NASA assigned each new astronaut to a specialty. Borman’s was boosters, the rockets that lifted spacecraft off Earth and into orbit and beyond. His focus would be on a crucial aspect—the crew safety and escape systems. Borman and his colleagues would spend hundreds of hours in classrooms, visiting contractors, and on field trips, learning everything from astronomy to meteorology to flight mechanics to computers to spacecraft construction. If America was going to reach the Moon by President Kennedy’s deadline, now just seven years away, the astronauts had to learn in gulps, not sips.

That applied to public relations, too. Meet-and-greets became commonplace, black tie functions the norm. Everyone in America, it seemed, wanted a piece of the astronauts. Once, Borman and Susan shared a limousine with a celebrity on their way to a gala sponsored by a wealthy Texas oilman.

“I’m Tony Randall,” the man said.

“So nice to meet you,” Borman said. “I really enjoyed your song ‘I Left My Heart in San Francisco.’?”

The actor did not appreciate being mistaken for the singer Tony Bennett. Borman did not appreciate the arrogance in Randall’s indignation.

“To hell with him,” Borman whispered to Susan.

As Borman settled in at NASA, it became clear to peers and management that he was a different breed, even among these unique men.

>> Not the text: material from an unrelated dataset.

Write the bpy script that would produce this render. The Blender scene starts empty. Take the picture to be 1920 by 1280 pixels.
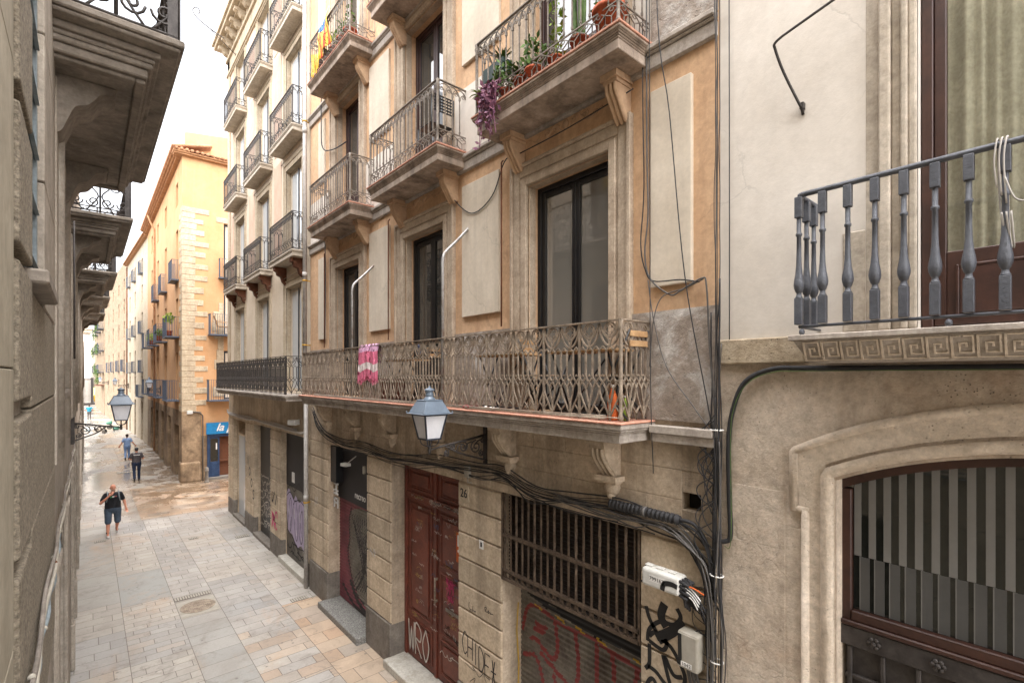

He did not dabble in reflection, showed no patience for shades of gray. Mission came first, always, and if he sensed you were unqualified for a job or, worse, a bullshitter, he got your ass out of the way. He seemed unconcerned with NASA politics, blew smoke up no one’s posterior, superiors included, and would not say, or do, anything he did not believe in. Some astronauts considered him arrogant or hard-headed, but all respected him, and few would have disagreed with Borman’s own assessment—that he was among the best of the astronaut corps.